Evanston debuts redesigned city website

Amelia Langas, Reporter

Motivated to create a more mobile-friendly site in a smartphone-oriented era, Evanston revamped its old design and launched a new website Tuesday, city officials said.

Gone are the days of a blue color scheme and outdated graphics. Now, a photograph of a wintery Clark Square Park in south Evanston at sunset adorns the homepage. Other features include a new responsive design, a search-oriented homepage and greater security, said Luke Stowe, the city’s chief information officer.

“People are on the go now, so we want to offer a site that’s adaptable to that,” Stowe said.

Stowe said Vision Internet — a California-based website design firm that specializes in government website development — spearheaded the city’s website redesign. Vision Internet has also designed sites for institutions and cities in states such as Louisiana and Oklahoma.

Ashley Fruechting, senior director of marketing for Vision Internet, said Evanston’s old site needed an update because it was hard to navigate and struggled to handle increasing mobile traffic. When city officials discovered these issues, they reached out to design firms and eventually settled on Vision Internet, Fruechting said.

The company’s proposal focused on interactive tools that aimed to “rationalize government information” for the average reader, she said.

These new tools include notifications of job postings and community events as well as a dynamic calendar, which will increase the functionality and accessibility of the website, Fruechting said.

Fruechting said her firm conducted an analysis of how Evanston citizens use the website, tracking “what devices were used to access the site, the most frequently accessed pages and most frequent searches.”

Visitors to the new site can find content through a search bar on the homepage and through a traditional drop-down menu format, which makes finding information quicker, Stowe said.
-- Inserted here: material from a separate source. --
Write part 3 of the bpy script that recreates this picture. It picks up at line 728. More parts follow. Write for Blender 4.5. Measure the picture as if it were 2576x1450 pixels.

It also ensures a better user experience for citizens, benefiting both residents and city staff, he added.

The new site is hosted on a virtual server rather than a physical one, which increases affordability and provides for greater disaster-preparedness, Stowe said.

Prior to the update, which began last June, Evanston’s website had not been modified since 2010, said city manager Wally Bobkiewicz. The site aims to increase access to city information while being as user friendly as possible, Bobkiewicz said.

“Technology has changed and how people use websites has changed in the past seven years,” he said.